Hürriyet’te Musa Kesler imzalı ve 14 Ağustos , 2024 tarihli bir yazı yayınlandı. Özetin hulâsası şöyle:
{Süt kardeşten Ata’ya mektup
Mustafa Kemal Atatürk’ün özel hayatına dair yeni bir belge ortaya çıktı. Altınbaş Üniversitesi’nden Doçent Dr. Kenan Özkan ve Mehmet Akif Ersoy Üniversitesi’nden Prof. Dr. Sevilay Özer, Atatürk’ün süt kardeşi Saime Hanım ile mektuplaşmasını yayınladı.
Devlet Arşivleri Başkanlığı’ndaki Atatürk Koleksiyonu’ndan çıkan belgelere göre İstanbul Çengelköy’de ikamet eden Saime Hanım, Diyarbakır-Silvan’da Kolordu Komutanı olan Mustafa Kemal Paşa’ya 15 Temmuz 1916’da yazdığı mektubu oraya gönüllü asker olarak giden eşiyle gönderdi.}
Bizim Mirat Haber.com olarak amacımız olaylardan hareketle İslam’ı bildiğimiz ölçüde tanıtmak ve böylece hayata Müslümanca bakılabilmesine ve mutlu olunmasına katkı vermektir.
Bu vesile bir daha açıklayalım; Mustafa Kemal’in bizzat kendisi “Mustafa”yı atmış, ”Kemal”i de ‘Kamâl’e çevirtmiş ve çıkarttığı özel bir yasa ile de Atatürk soyadını almıştır. Son üç yılında Kamâl Atatürk isim-soyadının kullanmıştır. Hâlâ Mustafa Kemal denmesi cehalet veya ona saygısızlıktır.

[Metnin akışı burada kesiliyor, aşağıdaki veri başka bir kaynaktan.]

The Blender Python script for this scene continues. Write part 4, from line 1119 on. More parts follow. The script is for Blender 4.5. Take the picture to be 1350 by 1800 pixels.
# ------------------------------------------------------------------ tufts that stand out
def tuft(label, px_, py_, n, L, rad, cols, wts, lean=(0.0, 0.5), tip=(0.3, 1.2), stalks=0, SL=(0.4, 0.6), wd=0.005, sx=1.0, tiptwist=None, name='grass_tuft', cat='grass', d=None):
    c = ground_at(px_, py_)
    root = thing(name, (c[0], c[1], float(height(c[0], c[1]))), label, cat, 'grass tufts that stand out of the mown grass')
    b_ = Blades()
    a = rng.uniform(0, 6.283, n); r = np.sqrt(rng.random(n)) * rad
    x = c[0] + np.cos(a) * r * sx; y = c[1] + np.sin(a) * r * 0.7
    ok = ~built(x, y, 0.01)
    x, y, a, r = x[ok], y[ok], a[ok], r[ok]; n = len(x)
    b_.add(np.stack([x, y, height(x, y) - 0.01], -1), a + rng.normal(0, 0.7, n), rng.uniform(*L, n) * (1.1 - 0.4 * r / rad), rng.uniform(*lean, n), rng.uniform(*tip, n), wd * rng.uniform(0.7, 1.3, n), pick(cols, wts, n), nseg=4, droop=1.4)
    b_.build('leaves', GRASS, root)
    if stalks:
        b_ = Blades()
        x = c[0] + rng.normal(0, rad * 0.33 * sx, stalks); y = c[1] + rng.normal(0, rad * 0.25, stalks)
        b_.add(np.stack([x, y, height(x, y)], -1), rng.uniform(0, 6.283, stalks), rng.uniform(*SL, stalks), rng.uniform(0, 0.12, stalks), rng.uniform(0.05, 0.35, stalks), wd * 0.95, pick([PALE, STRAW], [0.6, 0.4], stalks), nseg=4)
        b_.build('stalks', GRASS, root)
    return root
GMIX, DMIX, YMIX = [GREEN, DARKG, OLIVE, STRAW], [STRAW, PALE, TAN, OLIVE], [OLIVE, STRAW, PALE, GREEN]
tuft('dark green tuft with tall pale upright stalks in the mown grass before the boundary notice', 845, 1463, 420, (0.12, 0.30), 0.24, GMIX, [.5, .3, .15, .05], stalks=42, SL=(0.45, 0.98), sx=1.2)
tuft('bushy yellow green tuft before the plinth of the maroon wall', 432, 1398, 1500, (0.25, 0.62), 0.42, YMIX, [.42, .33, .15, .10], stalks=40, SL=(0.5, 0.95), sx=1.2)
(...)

Gerçek böyle olmasına rağmen Mustafa Kemal’de ısrar edilmesi, milletimizin onun devrimbazlığını değil, 1919-1922 arası Mustafa Kemal olarak yaptıklarını benimsediğini göstermektedir.
Konumuza dönelim.
Kamâl Atatürk bir Osmanlı çocuğudur. Çevresinde ve ailesinde şöyle veya böyle İslam yaşanmaktadır. Süt kardeşliği de bilinmektedir.
Günümüzde değil Atatürkçülerin kahir çoğunluğunun Ülkemizde İslam cahili haline getirilmiş milyonlarca Müslümanın da süt kardeşliğinin ne olup olmadığını bilmediğine eminiz.
Bunun içindir ki kurucu yazarımız Ali Rıza Demircan hocamızın kaleminden dört gün süren bir yazı dizisiyle süt kardeşliği konusunda bilgilendirme yapmıştık. Son bölünün linkini vermekle yetinelim:
https://www.mirathaber.com/sut-akarabaligi-icin-memeden-emme-ve-emzirme-gerekli-midir/
Süt kardeşliği konusunu, Kur’ân ve Sünnet çizgisinde şöylece özetleyebiliriz:
Bir erkek veya kız çocuğunun İLK İKİ YAŞ içinde bir kadının BİZZAT GÖĞSÜNDEN besleyecek şekilde en az beş doyum süt emmesiyle süt anneliği ve kardeşliği oluşur. Emen çocuk, emzirenin doğurduğu bütün çocuklarla süt kardeşi olur. Süt anneliği ve kardeşliği evlilik engelidir. (Bakara 233) Ancak nesep kardeşliği gibi miras alma ve verme sebebi değildir.
Osmanlı devletinde gayr-ı müslimlerin Ahval-i Şahsiye denile evlenme, boşanma ve miras konuları kendi hukuklarına göre düzenlenirdi.
Cumhuriyetin ilk yıllarında kendilerine karşı İstiklal harbi verdiğimiz sömürücü Batı ülkelerinden kanunlar tercüme ettirilerek milletimize dayatıldı. Yahudi şapkası için bile onlarca masumun canına kıyılarak terör estirildi.
Bu arada İsviçre’den tercüme ettirilen ilkel kanunla da Anadolu’muzda BİN yıldan beri uygulanan evlilik hukuku ile birlikte süt kardeşliği de evlilik engeli olmaktan çıkarıldı.
İslam karşıtlığının tam olması için İslam Dini’nin red ettiği evlatlık uygulaması da kabul edilerek evlatlık evlilik engeli ve miras alma verme sebebi kılındı.
Yazımızı, bilim adamlarına sorma gereğini duyduğumuz bir hususa değinerek bitirelim:
Bir insanın 1919-1922 arası sözleri ve işleriyle sonrası arasında bu kadar büyük farkın sebepleri ne olabilir?